Danny Boyle and Aaron Sorkin’s Steve Jobs doesn’t fit into the typical biopic mold for a number of reasons, starting with the casting of Michael Fassbender as Jobs. The 38-year-old actor, who plays Jobs from his late 20s to his mid-40s, looks very little like the Apple co-founder until the movie’s third act. That’s when Fassbender-as-Jobs dons a gray wig and rimless glasses to go with the familiar black turtleneck that was Jobs’ sartorial calling card.
“Obviously, I don’t look anything like Steve Jobs,” Fassbender said following a screening of Steve Jobs at the New York Film Festival on Saturday. “That was the first thing I said to Danny. Christian Bale looks a lot more like Steve Jobs.” (Bale was attached to the role before Fassbender.) But looks weren’t what Boyle was interested in; he cared more about energy and spirit. So with that in mind, how did Fassbender prepare for the role?
“I studied Ashton Kutcher,” Fassbender joked. (Kutcher played Jobs in the 2013 film Jobs.)
What did happen, however, was that the production team kept wigs and makeup on hand throughout the process of making Steve Jobs. If Fassbender and Boyle changed their minds and wanted to move closer to Jobs’ look, beyond the brown contacts the actor wore, they had the option. The pair finally decided to embrace Jobs’ wardrobe for the final third because, according to Fassbender, “the audience would want that.”

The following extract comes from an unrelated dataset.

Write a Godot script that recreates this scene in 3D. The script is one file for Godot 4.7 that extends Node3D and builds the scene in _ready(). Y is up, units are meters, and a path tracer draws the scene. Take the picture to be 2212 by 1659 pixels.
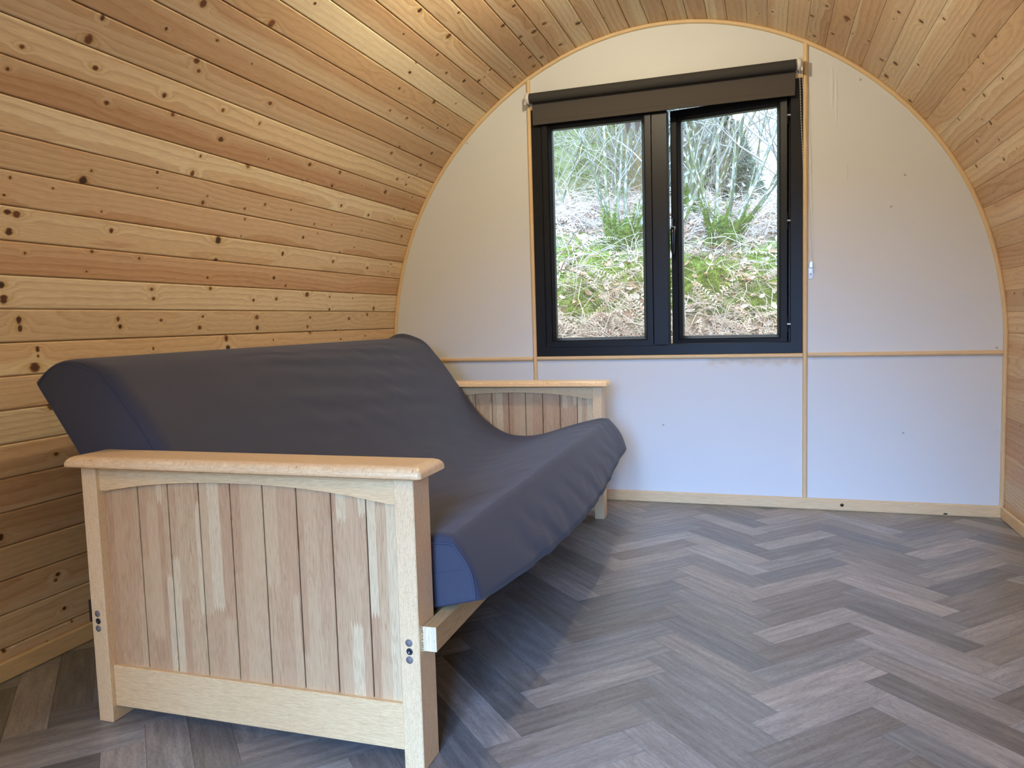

But the disinterest in surface verisimilitude began all the way back with Sorkin’s script, which is a theatrical portrait of a man in three acts, each structured around a product launch. “I knew what I didn’t want to write, and that was a biopic with the traditional cradle-to-grave structure where you land on all the greatest hits,” Sorkin said of his screenplay, which is based on Walter Isaacson’s biography of Jobs. “I wondered if I could take all of the work that Walter had done and dramatize the points of friction in Steve’s life with just three real-time scenes.”
Also starring Seth Rogen as Steve Wozniak, Kate Winslet as Joanna Hoffman, Michael Stuhlbarg as Andy Hertzfeld, and Jeff Daniels as John Sculley, Steve Jobs screens as the New York Film Festival’s centerpiece gala selection on Saturday night. The film arrives in theaters on Oct. 9.